>>14340263A constructivist might accept the set of all natural numbers larger than 10.
It can be constructed by taking the set of all natural numbers (axiom of infinity, which constructivism doesn't have a default position on) and then filtering it with the sentence "x > 10" (axiom schema of specification).
But a finitist probably wouldn't since it's an infinite set.
For the other way around, consider the claim, there exists a pair of irrational numbers x and y, such that x^y is a rational number.
Side note: Finitists can believe in algebraic numbers in the same way that the can believe in natural and rational numbers (just not the set of all algebraic numbers). Since some algebraic numbers or not rational, it still makes sense to talk about irrational numbers in a classical finitst context.

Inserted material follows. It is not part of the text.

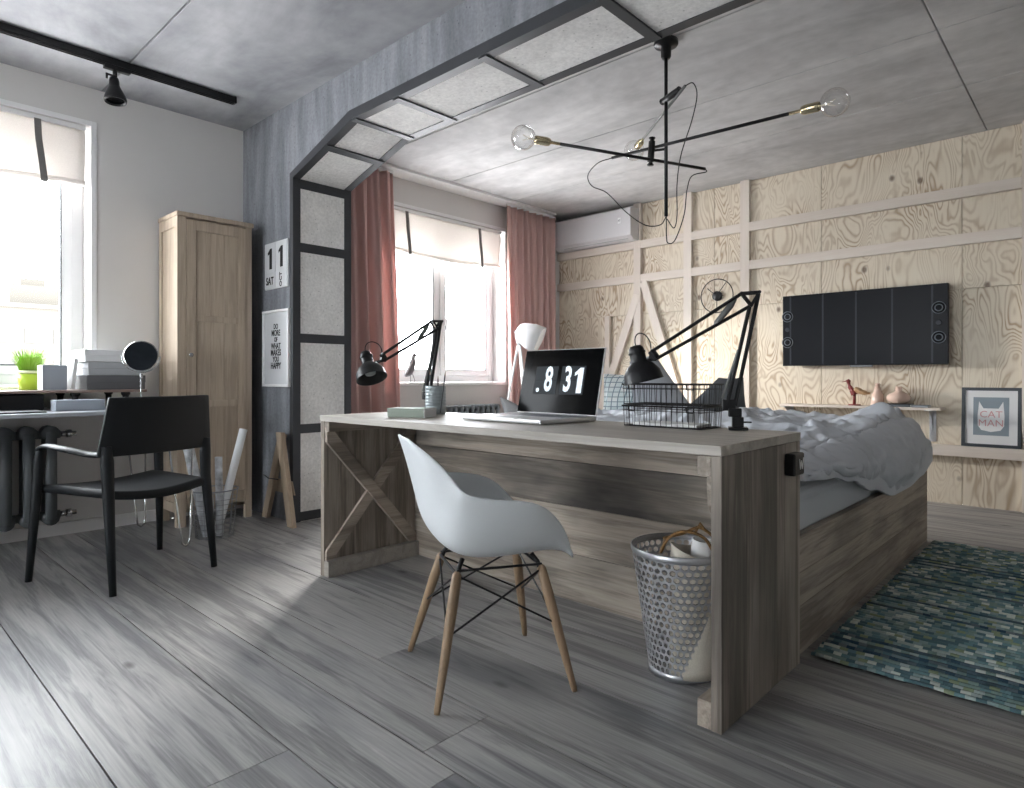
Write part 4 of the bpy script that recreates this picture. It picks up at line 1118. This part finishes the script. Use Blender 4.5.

A finitist might accept the following proof:
Either root 2 to the root 2 is rational or it's not (law of excluded middle)

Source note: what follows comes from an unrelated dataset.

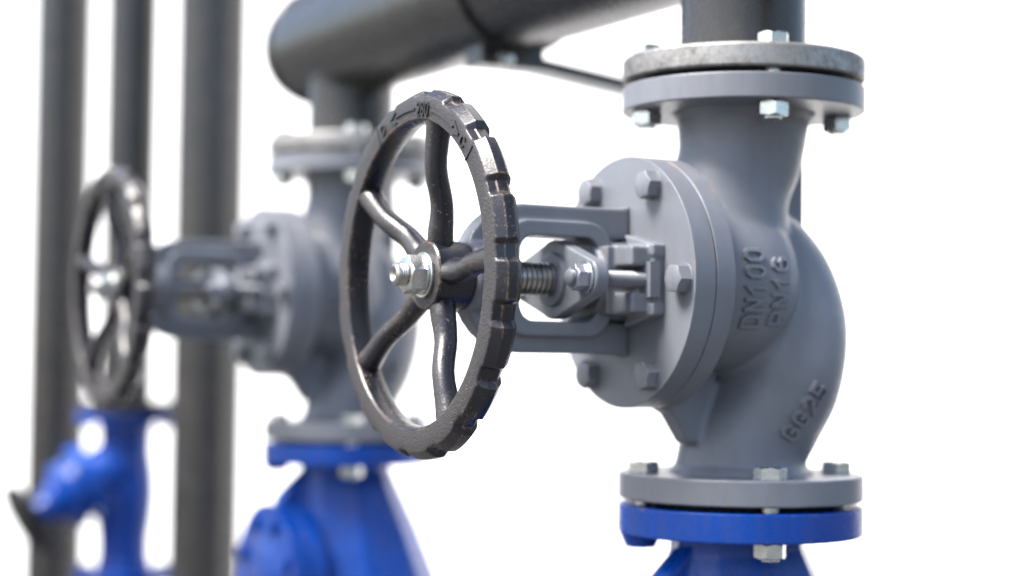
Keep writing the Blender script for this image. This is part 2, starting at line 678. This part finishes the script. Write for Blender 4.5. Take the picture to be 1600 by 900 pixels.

If root 2 to the root 2 is rational, then we're done!
If root of 2 to the root of 2 is irrational, then that irrational number to the root 2 is equal to 2, a rational number and we're done.

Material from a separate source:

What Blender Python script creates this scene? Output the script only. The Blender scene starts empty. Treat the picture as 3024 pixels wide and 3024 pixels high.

Therefore, there exists a pair of irrational number x and y such that x^y is a rational number.
But a contructivist wouldn't accept that proof since it uses law of excluded middle. After this proof, you still don't know which pair of irrational numbers work. You haven't constructed the solution.
They would still accept the claim though because there are other ways to prove it without using LEM. For example, e^ln(2) is a pair of irrational numbers that work. That's a direct proof.
I unfortunately can't think of any claims that finitits would accept and not constructivists.
If anyone can come up with an example I would be interested in knowing about it!
The only things that I know of that can't be proven without LEM are things that require the axiom of choice and infinite sets, which finitists would accept in the first place.